Media Blog

More Journalism Awards Devoted to Bush-Bashing

Fresh off the George Polk Awards — where such anti-Bush luminaries as Frank Rich and Victor Navasky received top prizes — journalists gathered for another awards ceremony Thursday night. Again, it served primarily as an occasion for Bush-bashing:

Journalists primarily divided their energy at the National Press Foundation awards dinner Thursday night in Washington between praising their colleagues for their efforts to report on Hurricane Katrina and slamming the administration.
In the latter camp, the Bush administration was lampooned in the cartoons of winner Jimmy Margulies, who narrated a series of wicked jabs. But the hardest hit on the administration came from Jack Germond, winner of the Kiplinger award for Distinguished Contributions to Journalism. Germond, a veteran newspaperman–most recently with the Baltimore Sun–and an analyst for NBC and CNN, was scathing in his assessment.
He talked of the administration’s “staggering arrogance” and the “serial comic quality of daily White House briefings,” which he called “an embarrassment to us and them.”
Citing Plato, Germond said those who are too smart to go into politics are destined to be governed by those who are dumber. […]
CNN’s Ed Henry, who received the Everett Dirkson award for congressional reporting, had a hard time keeping it together as he thanked his colleagues and remembered his mentor and injured ABC journalists Bob Woodruff and Doug Vogt.
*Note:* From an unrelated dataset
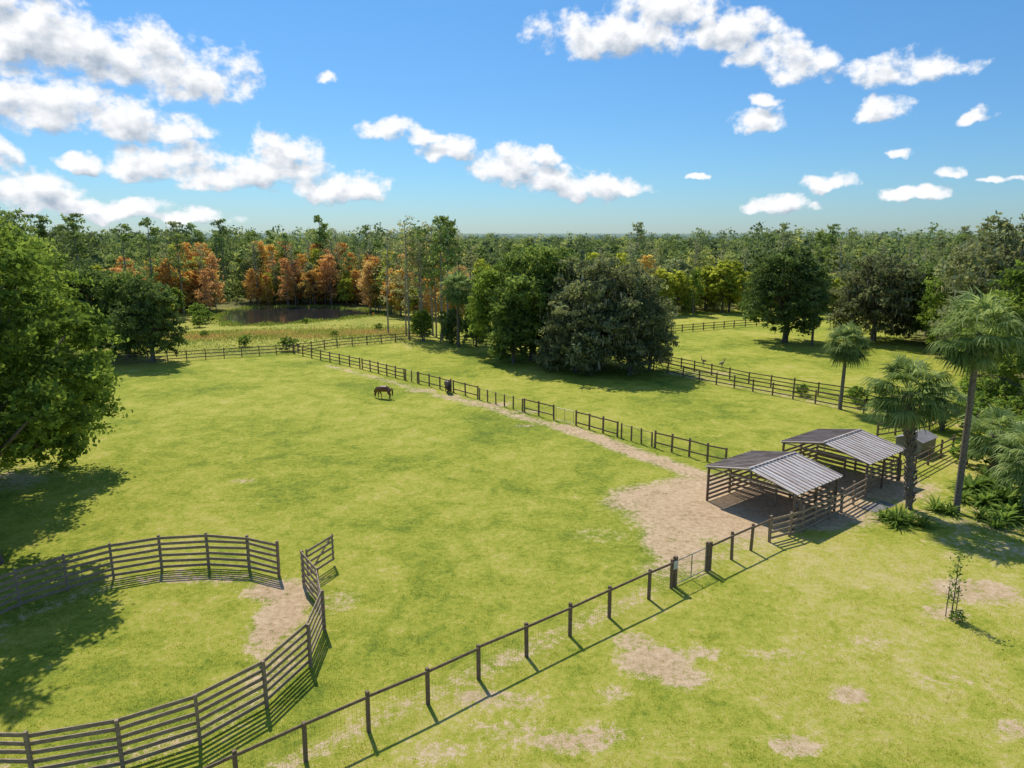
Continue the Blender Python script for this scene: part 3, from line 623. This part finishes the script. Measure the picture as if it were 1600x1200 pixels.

Henry said it was tough to think of his job as a hard one in the face of their stories.
Henry also emotionally thanked his mentor, the late Jack Anderson, for whom he interned while still in school.
He drew applause with the assertion that “the American people own the news” and that the First Amendment is “under assault.”

Of course, the evening also witnessed no small amount of self-congratulation over the media’s coverage of Hurricane Katrina. How eager they must be for us to forget that much of it turned out to be wrong.